By Ryan Herrington
Photos by J.D. Cuban
June 8, 2009
Even before the first ball was hit at Inverness Club, there was never any doubt the 112th NCAA Championship would be historic, a fact made certain not by anything the 156 players in the field did but rather the action of six coaches and administrators taken some 22 months earlier.
But by the time the penultimate shot was struck May 30, essentially deciding the outcome of the first championship using match play to determine the winner of the NCAA title, the tournament had qualified for an upgrade in the moniker department.
How does remarkable sound? What about incredible? Would thrilling suffice?
Truth is Bronson Burgoon actually predicted the ultimate result the night before. Eating dinner with his Texas A&M teammates as they prepared to face Arkansas for the right to call themselves national champions, the 21-year-old senior from The Woodlands, Texas, openly talked about wanting to hit the shot on the last hole to win the title and close out his career with the Aggies.
Eighteen hours later, the two-time All-American was all square through 17 holes in the deciding match against Razorback senior Andrew Landry. With his tee shot sitting in the right rough 125 yards from the flagstick and his opponent's ball on the green 35 feet below the hole, Burgoon took a gap wedge and punched an approach shot into a breeze. Between the time the ball hit the green 15 feet right of the hole, then rolled to its final destination—three inches from the cup—the cheers of the A&M faithful left no one guessing what was at stake.
Even Landry had to acknowledge the clutch shot, giving Burgoon a fist bump as the Aggie got to the green while conceding him the birdie. In a last-gasp effort to extend the match, Landry missed his birdie putt left of the hole, giving Burgoon a 1-up win and Texas A&M a 3-2 team victory.
"It was the most nervous I've ever been before in my life … times 100," Burgoon said afterward.
Perhaps that is because in his premonition the night before, Burgoon never once imagined the part where he squandered a 4-up lead with five holes to play to ultimately set up the winning shot.
With the four other matches in the championship round decided— Texas A&M's John Hurley and Andrea Pavan winning big over Ethan Tracy (6 and 4) and David Lingmerth (7 and 6), while Arkansas' Jamie Marshall and Jason Cuthbertson were knocking off Conrad Shindler (3 and 2) and Matt Van Zandt (3 and 1) —Burgoon looked to be moments away from giving coach J.T. Higgins the school's first NCAA title.

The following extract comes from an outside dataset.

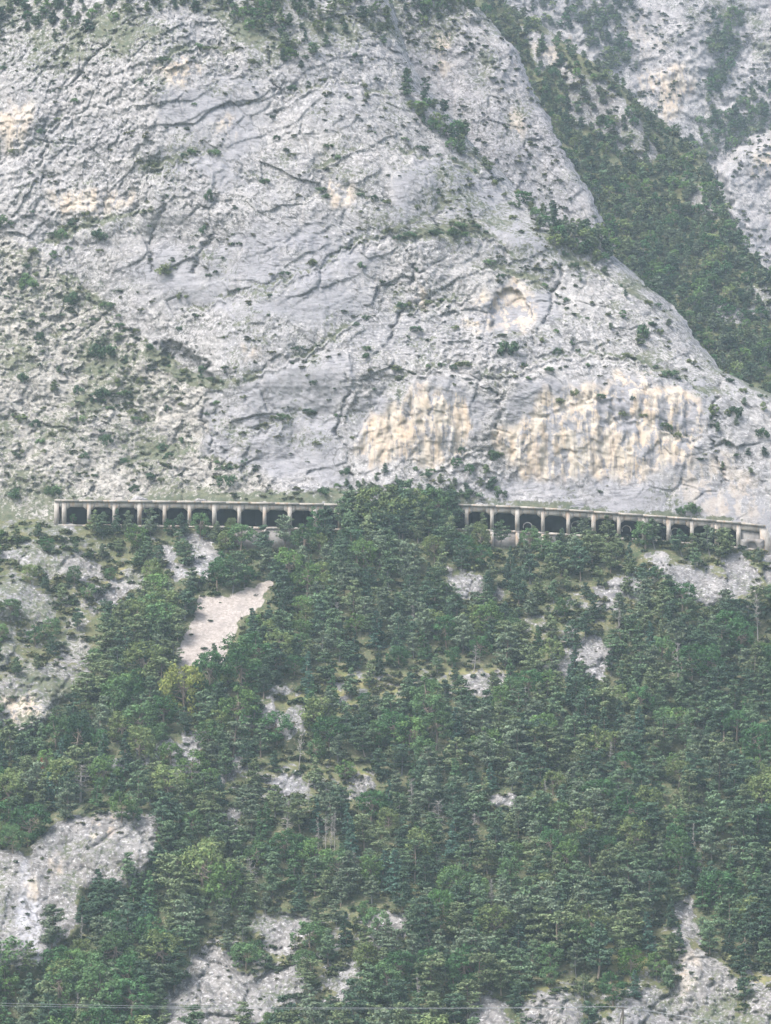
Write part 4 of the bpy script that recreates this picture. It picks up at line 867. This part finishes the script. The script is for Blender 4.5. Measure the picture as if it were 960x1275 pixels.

Yet as the couple hundred spectators at the Toledo, Ohio, course descended on the final match (a team needed three points to be victorious), its tenor changed dramatically.
Having made only one bogey through 13 holes, Burgoon admittedly began to press, missing four straight fairways and greens while Landry hit steady shots to grab the momentum.
On the 18th tee Higgins offered a few words of encouragement to get Burgoon to relax. "I told him, 'I wouldn't have anyone else in the world playing this hole than you right now,' and that was even after losing four straight," Higgins said.
Still, Burgoon hit his tee shot right, yelling "Fore" as if he really meant to say "Help." Not until he stood over his approach shot did Burgoon turn what looked to be a crushing collapse into a momentous win.
"I started thinking, 'I got myself in this mess, I've got to get myself out,' " he said. "And I kind of composed myself enough to hit a golf shot that I'm capable of hitting. Because the others before that were horrible."
After months of preparation, college golf entered its Brave New World in Toledo and darned if the earth didn't stay on its axis. Granted the Aggies, ranked 14th in the Golf World/Nike Golf coaches' poll with three victories during the 2008-09 season but none since February, weren't the first squad many figured to win the national title, but it wasn't as if they were the Washington Generals.
MATCH PLAY VICTIM: OSU's Fowler was taken down by a Bulldog in the quarters as the Cowboys lost, but he was impressed by the format?s drama.
"We don't have the five best guys in the country," admitted Van Zandt, a senior who rather than turn pro will go to work at PricewaterhouseCoopers in the fall. "But I would not want to go to battle against us. We believe in each other. That's what counts."
When the six-member Division I golf committee decided to change the championship format in July 2007, having 30 schools play three stroke-play rounds with the top eight moving on to match-play competition, it created a scenario whereby any program that reached nationals could rightfully offer the same rallying cry.
Why not us?
With that, the inaugural "Great Eight" included not only perennial powers (Oklahoma State, Georgia, USC, Arizona State) but programs on the rise (Texas A&M, Arkansas and Washington) and even a Cinderella (unranked Michigan, playing in the championship for the first time in 12 years).